« Je ne peux pas la posséder ». Cette évidence psychologique, témoin d’une certaine maturité chez l’être humain qui en prend conscience, n’est apparue comme telle à Andy Partridge qu’après son divorce douloureux avec Marianne, et sans doute après avoir essuyé quelques déconvenues dans sa nouvelle relation avec Erica. Mais enfin, mieux vaut tard que jamais, et ça nous donne ce merveilleux “I Can’t Own Her”, toujours sur ce “disque suprême” qu’est Apple Venus vol. 1.
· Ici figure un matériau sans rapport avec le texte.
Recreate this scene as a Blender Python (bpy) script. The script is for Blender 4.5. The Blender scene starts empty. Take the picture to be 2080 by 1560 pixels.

Pourtant, Andy ne tenait pas tant que ça à ce que cette chanson figure sur le disque, et il fallut toute la persuasion d’Haydn Bendall, dont c’était la chanson préférée, pour qu’il accepte de l’inclure.

On se souvient*que Dave Gregory avait rendu son tablier à propos de questions d’arrangements orchestraux : il voulait utiliser des échantillons qui auraient reproduit un quatuor et mettait en avant les économies considérables d’une telle décision. Andy voulait cinquante musiciens, à Abbey Road, et j’ai déjà indiqué le coût de cette exigence.

Andy a imposé ses choix, et Dave a claqué la porte. Cela dit, il fallait un arrangeur, et Haydn proposa Mike Batt. C’est par téléphone qu’Andy indiqua à Mike Batt ce qu’il voulait, en termes plus ou moins imagés : « Tu vois, pour le ciel tourbillonnant, je voudrais des cordes qui tourbillonnent». Et Mike d’écrire un arrangement de cordes qui colle parfaitement au «swirling sky» que chante Andy, lequel lui en est, jusqu’à aujourd’hui, tout à fait reconnaissant.

Maintenant, si vous écoutez bien le disque, il y a, comme dans la plupart des autres chansons une habile superposition de vraies parties d’orchestre issues des séances d’Abbey Road, avec des échantillons collectés dans le Proteus d’Andy.

Par exemple, les instruments à vent que l’on entend lorsqu’Andy chante « But I can’t own her…» sont des échantillons d’harmonicas (!). Sur «I’ve got all morning…» on entend un instrument qui pourrait vous évoquer un clavecin ; il s’agit en fait d’un échantillon de dulcimer. Écoutez bien, également, la basse de Colin Moulding, qui joue en contrepoint de la ligne mélodique ; on ne peut pas faire mieux ! Prairie Prince est d’une exemplaire discrétion, jouant uniquement sur ses toms, avec des mailloches (en particulier à la fin de la chanson). Quant aux voix d’Andy, l’enregistrement multipistes permet qu’elles se mêlent, se croisent, s’ajoutent, se séparent et se retrouvent, dessinant ainsi une dentelle musicale dont je ne connais pas beaucoup d’équivalents. Ce n’est évidemment pas terminé ; à la semaine prochaine.

*Pour ceux et celles qui ont lu, dans l’ordre adéquat, toutes mes chroniques à propos d’Apple Venus vol. 1. À ce propos, pour celles et ceux qui se demandent où se trouve la seule chronique que j’ai consacrée à Apple Venus vol. 2, qu’ils lisent “Playground”. J’ai, par ailleurs, déjà dit ce que je dois au livre d’entretiens d’Andy avec Todd Bernhardt, Complicated Game, inépuisable mine de renseignements. Encore merci.